Duecentocinquanta pagine di documenti sensibili riguardanti Facebook, tra cui una serie di email scambiate dai dirigenti del social network tra il 2012 e il 2013, sono stati resi pubblici oggi dal Parlamento britannico. Tra questi anche delle conversazioni dalle quali si evince che il social network avrebbe all’epoca favorito alcuni servizi esterni (tra questi Netflix e AirBnb) nell’accesso ai dati degli utenti, svantaggiando chi non investiva abbastanza nell’acquisto di spazi pubblicitari sulla piattaforma.
I documenti sono stati raccolti durante le indagini della commissione incaricata di ricostruire la vicenda Cambridge Analytica, nella quale una società britannica ha usato i dati di 87 milioni di utenti del social network per tentare di condizionare le opinioni degli elettori in vista della Brexit e delle presidenziali americane del 2016.
“Credo che divulgare questi documenti sia nell’interesse pubblico - ha scritto il parlamentare Damian Collins accompagnando la pubblicazione del file -. Sollevano importanti domande su come Facebook tratta i dati degli utenti, sulle loro politiche di collaborazione con gli sviluppatori di app e su come esercitano la loro posizione dominante nel mercato dei social media”.
Per il deputato, è necessario un dibattito pubblico più ampio sui diritti degli utenti dei social media e delle piccole imprese che devono lavorare con i giganti della tecnologia. “Spero che la nostra commissione d'inchiesta possa difenderli”, ha scritto Collins.
I believe there is considerable public interest in releasing these documents. They raise important questions about how Facebook treats users data, their policies for working with app developers, and how they exercise their dominant position in the social media market.
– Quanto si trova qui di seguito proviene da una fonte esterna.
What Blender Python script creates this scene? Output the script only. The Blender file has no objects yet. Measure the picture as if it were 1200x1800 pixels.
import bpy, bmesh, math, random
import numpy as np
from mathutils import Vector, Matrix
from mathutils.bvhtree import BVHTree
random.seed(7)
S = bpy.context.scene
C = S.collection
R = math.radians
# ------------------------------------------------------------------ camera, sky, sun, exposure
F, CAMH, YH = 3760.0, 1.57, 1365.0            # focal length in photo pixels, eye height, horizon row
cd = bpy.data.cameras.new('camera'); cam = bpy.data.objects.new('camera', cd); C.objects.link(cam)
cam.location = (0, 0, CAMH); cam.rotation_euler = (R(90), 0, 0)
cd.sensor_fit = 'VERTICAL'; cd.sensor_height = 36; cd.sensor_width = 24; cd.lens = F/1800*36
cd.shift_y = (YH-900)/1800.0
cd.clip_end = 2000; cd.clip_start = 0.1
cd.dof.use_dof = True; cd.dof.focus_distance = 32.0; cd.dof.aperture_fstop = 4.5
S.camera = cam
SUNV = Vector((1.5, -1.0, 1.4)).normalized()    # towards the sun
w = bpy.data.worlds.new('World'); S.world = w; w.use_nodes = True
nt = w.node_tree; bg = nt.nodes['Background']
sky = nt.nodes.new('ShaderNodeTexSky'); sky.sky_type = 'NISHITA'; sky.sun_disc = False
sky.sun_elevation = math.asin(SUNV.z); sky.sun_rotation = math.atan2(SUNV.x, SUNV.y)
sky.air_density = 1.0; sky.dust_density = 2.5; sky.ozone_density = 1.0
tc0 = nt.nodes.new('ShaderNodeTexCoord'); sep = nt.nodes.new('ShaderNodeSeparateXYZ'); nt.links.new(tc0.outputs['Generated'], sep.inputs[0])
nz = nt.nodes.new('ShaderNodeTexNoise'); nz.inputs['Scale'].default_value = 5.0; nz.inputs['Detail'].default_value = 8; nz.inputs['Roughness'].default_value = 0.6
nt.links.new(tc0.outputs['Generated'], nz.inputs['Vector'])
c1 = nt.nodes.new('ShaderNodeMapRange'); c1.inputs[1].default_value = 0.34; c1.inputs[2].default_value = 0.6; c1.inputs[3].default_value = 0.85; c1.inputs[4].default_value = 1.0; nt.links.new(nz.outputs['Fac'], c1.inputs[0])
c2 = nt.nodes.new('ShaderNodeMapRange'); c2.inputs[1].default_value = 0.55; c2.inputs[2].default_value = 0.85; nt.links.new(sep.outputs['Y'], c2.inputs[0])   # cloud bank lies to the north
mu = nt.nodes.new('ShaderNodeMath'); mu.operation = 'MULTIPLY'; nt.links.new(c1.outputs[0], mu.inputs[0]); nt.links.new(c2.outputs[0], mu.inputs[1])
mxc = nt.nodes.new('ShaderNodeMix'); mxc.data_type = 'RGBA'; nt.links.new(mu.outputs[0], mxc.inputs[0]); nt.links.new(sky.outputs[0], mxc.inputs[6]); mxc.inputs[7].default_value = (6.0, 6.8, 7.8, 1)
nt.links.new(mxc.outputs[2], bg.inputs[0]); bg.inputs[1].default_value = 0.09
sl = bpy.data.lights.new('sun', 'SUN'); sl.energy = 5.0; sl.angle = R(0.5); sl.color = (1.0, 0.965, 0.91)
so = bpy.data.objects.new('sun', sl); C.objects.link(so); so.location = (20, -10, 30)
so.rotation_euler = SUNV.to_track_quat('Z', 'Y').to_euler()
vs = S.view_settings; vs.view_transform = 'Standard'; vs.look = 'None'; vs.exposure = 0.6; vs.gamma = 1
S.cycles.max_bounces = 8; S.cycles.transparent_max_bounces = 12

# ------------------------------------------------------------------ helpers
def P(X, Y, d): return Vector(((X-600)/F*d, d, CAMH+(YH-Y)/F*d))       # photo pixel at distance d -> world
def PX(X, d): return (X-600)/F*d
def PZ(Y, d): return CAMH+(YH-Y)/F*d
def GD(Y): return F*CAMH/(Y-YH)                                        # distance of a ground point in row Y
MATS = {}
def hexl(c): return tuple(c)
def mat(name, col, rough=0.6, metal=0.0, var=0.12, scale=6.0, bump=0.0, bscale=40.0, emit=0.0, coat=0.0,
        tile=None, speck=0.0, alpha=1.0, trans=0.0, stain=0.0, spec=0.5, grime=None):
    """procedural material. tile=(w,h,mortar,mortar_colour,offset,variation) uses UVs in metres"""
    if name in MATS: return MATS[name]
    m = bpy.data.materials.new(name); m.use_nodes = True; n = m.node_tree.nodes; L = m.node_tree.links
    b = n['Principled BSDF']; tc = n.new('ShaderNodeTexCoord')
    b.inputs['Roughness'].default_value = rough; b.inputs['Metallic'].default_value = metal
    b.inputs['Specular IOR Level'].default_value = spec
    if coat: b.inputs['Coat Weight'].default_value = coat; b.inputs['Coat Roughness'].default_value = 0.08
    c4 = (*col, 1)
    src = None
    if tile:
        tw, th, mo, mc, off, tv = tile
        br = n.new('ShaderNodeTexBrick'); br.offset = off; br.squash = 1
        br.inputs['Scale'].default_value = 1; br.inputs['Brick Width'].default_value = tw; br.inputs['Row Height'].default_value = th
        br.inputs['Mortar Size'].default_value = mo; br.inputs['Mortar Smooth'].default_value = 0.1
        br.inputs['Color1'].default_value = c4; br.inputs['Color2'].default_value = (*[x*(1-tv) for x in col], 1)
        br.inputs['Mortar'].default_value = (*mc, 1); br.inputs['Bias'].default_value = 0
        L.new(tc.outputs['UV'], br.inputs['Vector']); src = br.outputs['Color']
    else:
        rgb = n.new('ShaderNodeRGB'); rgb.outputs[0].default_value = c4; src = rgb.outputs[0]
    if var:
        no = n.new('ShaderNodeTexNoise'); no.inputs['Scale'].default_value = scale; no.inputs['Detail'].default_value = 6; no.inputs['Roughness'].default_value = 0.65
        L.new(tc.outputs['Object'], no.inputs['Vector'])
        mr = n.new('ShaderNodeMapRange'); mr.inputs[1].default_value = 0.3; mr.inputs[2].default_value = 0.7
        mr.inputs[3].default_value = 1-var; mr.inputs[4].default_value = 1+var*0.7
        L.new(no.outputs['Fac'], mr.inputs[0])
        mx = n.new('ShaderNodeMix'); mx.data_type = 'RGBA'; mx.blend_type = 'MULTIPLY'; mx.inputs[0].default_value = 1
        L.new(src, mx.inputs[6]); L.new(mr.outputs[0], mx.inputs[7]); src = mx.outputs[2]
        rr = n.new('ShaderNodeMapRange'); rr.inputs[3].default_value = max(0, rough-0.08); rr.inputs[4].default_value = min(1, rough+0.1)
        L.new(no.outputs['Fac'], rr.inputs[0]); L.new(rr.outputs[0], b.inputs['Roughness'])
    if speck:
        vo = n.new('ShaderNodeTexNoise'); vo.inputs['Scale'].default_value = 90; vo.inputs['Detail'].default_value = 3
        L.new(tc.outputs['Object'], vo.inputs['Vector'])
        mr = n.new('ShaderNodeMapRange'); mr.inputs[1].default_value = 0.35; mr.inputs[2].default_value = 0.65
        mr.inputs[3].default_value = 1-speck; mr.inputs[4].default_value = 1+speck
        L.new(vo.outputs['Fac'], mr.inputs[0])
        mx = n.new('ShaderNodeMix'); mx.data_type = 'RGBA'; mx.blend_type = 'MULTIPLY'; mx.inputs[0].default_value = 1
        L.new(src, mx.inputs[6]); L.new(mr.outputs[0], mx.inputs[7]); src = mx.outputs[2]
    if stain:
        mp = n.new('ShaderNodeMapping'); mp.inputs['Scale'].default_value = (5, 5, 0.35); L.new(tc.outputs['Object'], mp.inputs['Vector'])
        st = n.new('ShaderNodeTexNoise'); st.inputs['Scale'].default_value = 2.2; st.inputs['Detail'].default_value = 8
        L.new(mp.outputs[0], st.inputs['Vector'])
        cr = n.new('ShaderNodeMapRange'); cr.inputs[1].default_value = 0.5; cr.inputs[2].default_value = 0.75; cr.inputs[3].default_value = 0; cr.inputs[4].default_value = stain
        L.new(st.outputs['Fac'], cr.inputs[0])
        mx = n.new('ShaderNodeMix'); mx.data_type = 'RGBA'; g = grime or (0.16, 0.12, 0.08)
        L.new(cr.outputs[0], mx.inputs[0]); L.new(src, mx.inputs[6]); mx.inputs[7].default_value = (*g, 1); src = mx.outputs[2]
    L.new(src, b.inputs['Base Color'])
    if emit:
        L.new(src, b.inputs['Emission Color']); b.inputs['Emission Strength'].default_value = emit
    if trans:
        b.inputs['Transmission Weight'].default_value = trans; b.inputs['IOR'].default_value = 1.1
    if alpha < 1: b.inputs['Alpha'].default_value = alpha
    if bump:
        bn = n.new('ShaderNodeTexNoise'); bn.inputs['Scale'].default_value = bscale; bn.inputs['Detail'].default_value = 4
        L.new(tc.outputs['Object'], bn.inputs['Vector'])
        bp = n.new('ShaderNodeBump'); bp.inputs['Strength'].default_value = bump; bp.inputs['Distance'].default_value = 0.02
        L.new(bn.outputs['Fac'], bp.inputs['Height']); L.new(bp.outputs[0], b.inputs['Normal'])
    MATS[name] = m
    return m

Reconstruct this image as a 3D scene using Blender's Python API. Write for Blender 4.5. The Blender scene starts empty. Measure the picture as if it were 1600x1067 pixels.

— Damian Collins (@DamianCollins) December 5, 2018
Il social network ha replicato con una dichiarazione ufficiale, precisando che le email contenute nel documento sono fuorvianti e prese fuori dal loro contesto: “Ci atteniamo alle modifiche apportate alla piattaforma nel 2015 per impedire agli utenti di condividere i dati dei propri amici con gli sviluppatori”, ha detto un portavoce. “Ma i fatti sono chiari: non abbiamo mai venduto i dati delle persone”.
In serata la risposta di Zuckerberg sul suo profilo: “Dal momento che i documenti pubblicati sono solo parte del nostro carteggio, voglio condividere qualche contenuto in più rispetto alle nostre decisioni”, scrive il fondatore di Facebook. Spiega che l’idea con cui era nata Facebook era di rendere tutte le applicazioni più social, ed è per questo che ha permesso per un periodo l’apertura dei dati che poi ha portato allo scandalo Cambridge Analytica: “Quando la maggior parte delle persone usavano Facebook dal computer, abbiamo sostenuto la piattaforma mostrando le pubblicità di fianco le app degli sviluppatori sul nostro sito". Un modello che ha funzionato sulla versione desktop, fino a quando era il canale privilegiato d'accesso.
"Ma sul mobile, le policy di Apple ci hanno impedito di far funzionare altre applicazioni all’interno di Facebook”. Serviva un modello alternativo, e l’azienda l’ha trovato nel lasciare libero lo sviluppo su Facebook ma consentendo agli sviluppatori di comprare pubblicità sul sito. Di qui i 250 mila euro per l’accesso privilegiato ai dati di cui si accusa la società: “Per essere chiari, questo è assai differente dal vendere i dati delle persone. Noi non abbiamo mai venduto i dati di nessuno”, precisa Zuckerberg.